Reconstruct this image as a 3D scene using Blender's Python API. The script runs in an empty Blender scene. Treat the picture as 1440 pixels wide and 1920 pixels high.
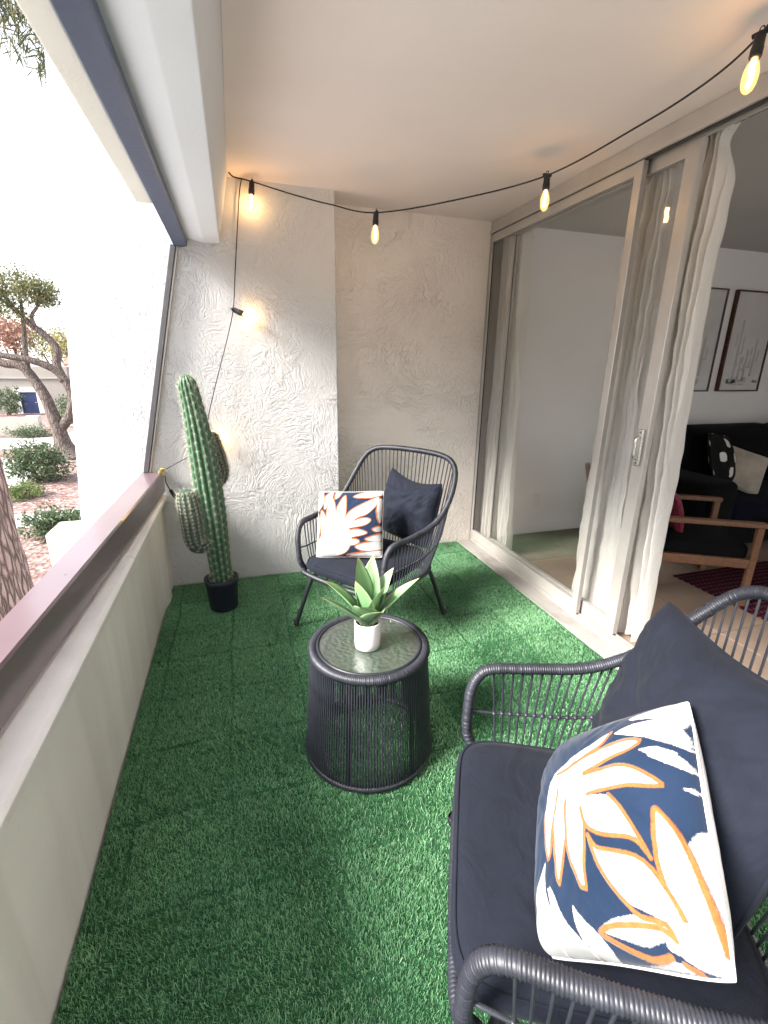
import bpy, bmesh, math, random
import numpy as np
from mathutils import Vector, Matrix, noise as mnoise
random.seed(7); RNG = np.random.default_rng(7)
SC = bpy.context.scene
COL = SC.collection

# ------------------------------------------------------------------ camera
cam_d = bpy.data.cameras.new('camera')
cam = bpy.data.objects.new('camera', cam_d); COL.objects.link(cam)
CR = Vector((0.955595, -0.294460, 0.011470)); CU = Vector((0.078112, 0.290639, 0.953639)); CF = Vector((0.284142, 0.910397, -0.300734))
cam.matrix_world = Matrix(((CR.x, CU.x, -CF.x, 0), (CR.y, CU.y, -CF.y, 0), (CR.z, CU.z, -CF.z, 1.45), (0, 0, 0, 1)))
cam_d.sensor_fit = 'VERTICAL'; cam_d.sensor_height = 24.0; cam_d.lens = 10.937
cam_d.clip_start = 0.02; cam_d.clip_end = 2000
SC.camera = cam

# ------------------------------------------------------------------ sky and sun
TO_SUN = Vector((-0.76, -0.16, 0.61)).normalized()
world = bpy.data.worlds.new('World'); SC.world = world; world.use_nodes = True
wn = world.node_tree; wn.nodes.clear()
sky = wn.nodes.new('ShaderNodeTexSky'); sky.sky_type = 'NISHITA'; sky.sun_disc = False
sky.sun_elevation = math.asin(TO_SUN.z); sky.sun_rotation = math.atan2(TO_SUN.x, TO_SUN.y)
sky.air_density = 1.0; sky.dust_density = 0.6; sky.ozone_density = 1.0
hsv = wn.nodes.new('ShaderNodeHueSaturation'); hsv.inputs['Saturation'].default_value = 0.22
bg = wn.nodes.new('ShaderNodeBackground'); bg.inputs['Strength'].default_value = 0.05
wo = wn.nodes.new('ShaderNodeOutputWorld')
wn.links.new(sky.outputs[0], hsv.inputs['Color']); wn.links.new(hsv.outputs[0], bg.inputs[0]); wn.links.new(bg.outputs[0], wo.inputs[0])
sun_d = bpy.data.lights.new('sun', 'SUN'); sun_d.energy = 1.5; sun_d.angle = math.radians(23); sun_d.color = (1.0, 0.96, 0.9)
sun = bpy.data.objects.new('sun', sun_d); COL.objects.link(sun)
sun.rotation_euler = TO_SUN.to_track_quat('Z', 'Y').to_euler(); sun.location = TO_SUN * 40
SC.view_settings.view_transform = 'Standard'; SC.view_settings.look = 'None'
SC.view_settings.exposure = 3.5; SC.view_settings.gamma = 1.0; SC.view_settings.use_curve_mapping = False
SC.render.engine = 'CYCLES'
SC.cycles.max_bounces = 10; SC.cycles.diffuse_bounces = 5; SC.cycles.glossy_bounces = 4
SC.cycles.transmission_bounces = 8; SC.cycles.transparent_max_bounces = 16
SC.cycles.use_denoising = True; SC.cycles.use_adaptive_sampling = True; SC.cycles.adaptive_threshold = 0.02
SC.cycles.sample_clamp_indirect = 6.0; SC.cycles.caustics_reflective = False; SC.cycles.caustics_refractive = False

# ------------------------------------------------------------------ node material helpers
class NM:
    def __init__(s, name):
        s.m = bpy.data.materials.new(name); s.m.use_nodes = True
        s.t = s.m.node_tree; s.t.nodes.clear()
        s.out = s.n('ShaderNodeOutputMaterial')
    def n(s, typ, **kw):
        x = s.t.nodes.new(typ)
        for k, v in kw.items(): setattr(x, k, v)
        return x
    def put(s, sock, v):
        if v is None: return
        if hasattr(v, 'is_output'): s.t.links.new(v, sock)
        else:
            if isinstance(v, (tuple, list)) and len(v) == 3 and sock.type == 'RGBA': v = tuple(v) + (1,)
            sock.default_value = v
    def coord(s, which='Object'): return s.n('ShaderNodeTexCoord').outputs[which]
    def mapping(s, vec, scale=(1, 1, 1), rot=(0, 0, 0)):
        m = s.n('ShaderNodeMapping'); s.put(m.inputs['Vector'], vec)
        m.inputs['Scale'].default_value = scale; m.inputs['Rotation'].default_value = rot
        return m.outputs[0]
    def noise(s, vec=None, scale=5, detail=4, rough=.55, dist=0, out='Fac'):
        x = s.n('ShaderNodeTexNoise'); s.put(x.inputs['Vector'], vec); s.put(x.inputs['Scale'], scale)
        x.inputs['Detail'].default_value = detail; x.inputs['Roughness'].default_value = rough; x.inputs['Distortion'].default_value = dist
        return x.outputs[out]
    def voronoi(s, vec=None, scale=5, feature='F1', out='Distance', rnd=1.0):
        x = s.n('ShaderNodeTexVoronoi', feature=feature); s.put(x.inputs['Vector'], vec); s.put(x.inputs['Scale'], scale)
        x.inputs['Randomness'].default_value = rnd
        return x.outputs[out]
    def wave(s, vec=None, scale=5, dist=0, detail=2, direction='X', profile='SIN'):
        x = s.n('ShaderNodeTexWave', bands_direction=direction, wave_profile=profile); s.put(x.inputs['Vector'], vec); x.inputs['Scale'].default_value = scale
        x.inputs['Distortion'].default_value = dist; x.inputs['Detail'].default_value = detail
        return x.outputs['Fac']
    def ramp(s, fac, stops, interp='LINEAR'):
        x = s.n('ShaderNodeValToRGB'); s.put(x.inputs[0], fac); e = x.color_ramp.elements; x.color_ramp.interpolation = interp
        while len(e) < len(stops): e.new(0.5)
        for i, (p, c) in enumerate(stops):
            e[i].position = p; e[i].color = (tuple(c) + (1,)) if isinstance(c, (tuple, list)) else (c, c, c, 1)
        return x.outputs[0]
    def math(s, op, a, b=None, c=None, clamp=False):
        x = s.n('ShaderNodeMath', operation=op); x.use_clamp = clamp
        s.put(x.inputs[0], a); s.put(x.inputs[1], b)
        if c is not None: s.put(x.inputs[2], c)
        return x.outputs[0]
    def mix(s, f, a, b, mode='MIX'):
        x = s.n('ShaderNodeMix', data_type='RGBA', blend_type=mode); s.put(x.inputs[0], f); s.put(x.inputs[6], a); s.put(x.inputs[7], b)
        return x.outputs[2]
    def attr(s, name, out='Fac'):
        x = s.n('ShaderNodeAttribute', attribute_name=name); return x.outputs[out]
    def bump(s, h, strength=.3, dist=.01, normal=None):
        x = s.n('ShaderNodeBump'); s.put(x.inputs['Height'], h); x.inputs['Strength'].default_value = strength; x.inputs['Distance'].default_value = dist
        s.put(x.inputs['Normal'], normal)
        return x.outputs[0]
    def bsdf(s, base=(.8, .8, .8), rough=.6, metal=0, normal=None, spec=.5, **kw):
        b = s.n('ShaderNodeBsdfPrincipled'); s.put(b.inputs['Base Color'], base); s.put(b.inputs['Roughness'], rough)
        b.inputs['Metallic'].default_value = metal; s.put(b.inputs['Specular IOR Level'], spec); s.put(b.inputs['Normal'], normal)
        for k, v in kw.items(): s.put(b.inputs[k.replace('_', ' ')], v)
        return b.outputs[0]
    def done(s, shader):
        s.t.links.new(shader, s.out.inputs[0]); return s.m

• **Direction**
Only the lines from the start of the material through the line containing "COL = SC.collection" should be transcribed. Pictures stay out.

• **Exercise output**
Reconstruct this image as a 3D scene using Blender's Python API. The script runs in an empty Blender scene. Treat the picture as 1440 pixels wide and 1920 pixels high.
import bpy, bmesh, math, random
import numpy as np
from mathutils import Vector, Matrix, noise as mnoise
random.seed(7); RNG = np.random.default_rng(7)
SC = bpy.context.scene
COL = SC.collection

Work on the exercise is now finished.